ECLI:NL:CRVB:2009:BJ5863
Centrale Raad van Beroep
- Eerste aanleg - meervoudig
- A. Beuker-Tilstra
- G.L.M.J. Stevens
- G.F. Walgemoed
- Rechtspraak.nl
Afwijzing van verzoek om uitkeringen op basis van de Wuv en Wubo voor een kind van een onbekende Japanse vader
In deze zaak heeft de Centrale Raad van Beroep op 13 augustus 2009 uitspraak gedaan over de afwijzing van een verzoek van appellant om als vervolgde in de zin van de Wet uitkeringen vervolgingsslachtoffers 1940-1945 (Wuv) en als burger-oorlogsslachtoffer in de zin van de Wet uitkeringen burger-oorlogsslachtoffers (Wubo) uitkeringen en voorzieningen toe te kennen. Appellant, geboren in 1944 in het voormalige Nederlands-Indië, heeft in april 2007 verzocht om deze erkenning, maar zijn aanvragen zijn afgewezen door de Raadskamers WUV en WUBO van de Pensioen- en Uitkeringsraad. De afwijzing was gebaseerd op het feit dat appellant geen vervolging in de zin van de Wuv heeft ondergaan, aangezien hij tijdens de Japanse bezetting niet geïnterneerd is geweest in een verblijfplaats met permanente bewaking. Daarnaast is onvoldoende aangetoond dat appellant is getroffen door oorlogsgeweld in de zin van de Wubo.

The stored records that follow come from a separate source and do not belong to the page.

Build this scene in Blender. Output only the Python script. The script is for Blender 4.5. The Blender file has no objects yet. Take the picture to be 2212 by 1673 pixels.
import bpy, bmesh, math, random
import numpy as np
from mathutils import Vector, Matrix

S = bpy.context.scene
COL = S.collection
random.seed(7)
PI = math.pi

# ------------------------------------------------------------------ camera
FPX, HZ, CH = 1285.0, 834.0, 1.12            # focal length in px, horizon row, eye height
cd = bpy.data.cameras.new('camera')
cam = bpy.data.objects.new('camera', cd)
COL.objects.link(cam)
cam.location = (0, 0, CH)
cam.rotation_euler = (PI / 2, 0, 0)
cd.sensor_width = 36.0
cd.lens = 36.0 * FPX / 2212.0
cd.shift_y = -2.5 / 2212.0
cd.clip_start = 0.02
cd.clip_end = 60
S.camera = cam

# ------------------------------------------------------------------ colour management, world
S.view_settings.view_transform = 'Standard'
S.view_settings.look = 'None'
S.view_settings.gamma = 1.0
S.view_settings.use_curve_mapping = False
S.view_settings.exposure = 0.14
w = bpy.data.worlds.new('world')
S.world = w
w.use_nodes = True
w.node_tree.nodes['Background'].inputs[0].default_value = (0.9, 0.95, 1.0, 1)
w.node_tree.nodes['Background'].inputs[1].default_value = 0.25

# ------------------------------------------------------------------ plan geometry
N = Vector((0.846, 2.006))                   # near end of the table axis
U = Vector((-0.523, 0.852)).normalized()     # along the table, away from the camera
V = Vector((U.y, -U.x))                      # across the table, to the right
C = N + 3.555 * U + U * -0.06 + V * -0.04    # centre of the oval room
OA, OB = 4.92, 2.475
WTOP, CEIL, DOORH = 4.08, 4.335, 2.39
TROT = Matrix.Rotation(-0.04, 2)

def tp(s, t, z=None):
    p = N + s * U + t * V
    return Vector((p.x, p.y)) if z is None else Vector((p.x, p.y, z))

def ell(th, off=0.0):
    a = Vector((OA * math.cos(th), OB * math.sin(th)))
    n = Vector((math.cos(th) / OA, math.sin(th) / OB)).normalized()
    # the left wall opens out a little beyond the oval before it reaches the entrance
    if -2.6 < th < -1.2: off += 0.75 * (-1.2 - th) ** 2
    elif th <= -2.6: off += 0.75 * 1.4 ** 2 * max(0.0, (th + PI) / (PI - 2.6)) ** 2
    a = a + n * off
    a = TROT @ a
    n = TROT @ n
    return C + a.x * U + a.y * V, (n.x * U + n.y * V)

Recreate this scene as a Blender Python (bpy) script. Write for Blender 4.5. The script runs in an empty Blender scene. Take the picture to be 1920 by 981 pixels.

Tijdens de zitting op 2 juli 2009 heeft appellant, vertegenwoordigd door zijn advocaat, de gevolgen van zijn afkomst als kind van een onbekende Japanse vader benadrukt. Hij stelde dat de omstandigheden van zijn geboorte en de gevolgen daarvan hem als oorlogsslachtoffer zouden moeten kwalificeren. Ook werd aangevoerd dat hij tijdens de na-oorlogse Bersiap-periode te Makassar beschietingen heeft meegemaakt. De Raad heeft echter geconcludeerd dat de erkenning als vervolgde of burger-oorlogsslachtoffer gebonden is aan specifieke criteria die in de Wuv en Wubo zijn vastgelegd. De Raad heeft vastgesteld dat er geen bewijs is dat appellant aan deze criteria voldoet.
De Raad heeft ook de gestelde beschietingen onderzocht en vastgesteld dat appellant pas in november 1949 te Makassar is komen wonen, terwijl de ongeregeldheden die hij beschrijft zich in het voorjaar van 1950 hebben voorgedaan, wat buiten het toepassingsbereik van de Wubo valt. Gezien deze overwegingen heeft de Raad de beroepen ongegrond verklaard en geen termen aanwezig geacht voor een proceskostenvergoeding.